How does Mond react to John's acceptance of the right to be unhappy?

He simply shrugs and tells John he is welcome to it, showing calm indifference.

What literary form does Chapter 17 most closely resemble?

A Socratic or philosophical dialogue, structured almost entirely as a debate between two characters with opposing worldviews.

What is ironic about Mond's role as censor of religious texts?

He is the most well-read person in the World State regarding religion and philosophy, yet he is the one responsible for suppressing those ideas from the general population.

What central choice does Chapter 17 present to the reader?

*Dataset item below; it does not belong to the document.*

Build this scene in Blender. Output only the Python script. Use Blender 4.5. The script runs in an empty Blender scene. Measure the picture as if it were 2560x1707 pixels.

The choice between freedom (with all its suffering and danger) and happiness (with the loss of art, religion, genuine emotion, and individual liberty).

Why is Chapter 17 considered the philosophical climax of Brave New World?

Because it articulates the novel's central conflict between freedom and happiness in its most explicit and concentrated form, through direct debate between the characters who best represent each position.

What does Mond's safe symbolize in Chapter 17?

It symbolizes the relationship between knowledge and power in the World State: those in authority have access to the ideas that might challenge their control, while everyone else is kept ignorant.

What rhetorical device does John use in his final declaration of what he wants?

Parallel structure (anaphora), repeating "I want" to build rhetorical momentum as he lists God, poetry, danger, freedom, goodness, and sin.

How does Chapter 17 characterize Mustapha Mond differently from a typical dystopian villain?

Mond is portrayed as educated, thoughtful, and even sympathetic. He understands and appreciates what he suppresses, having made an informed, deliberate choice for stability over freedom.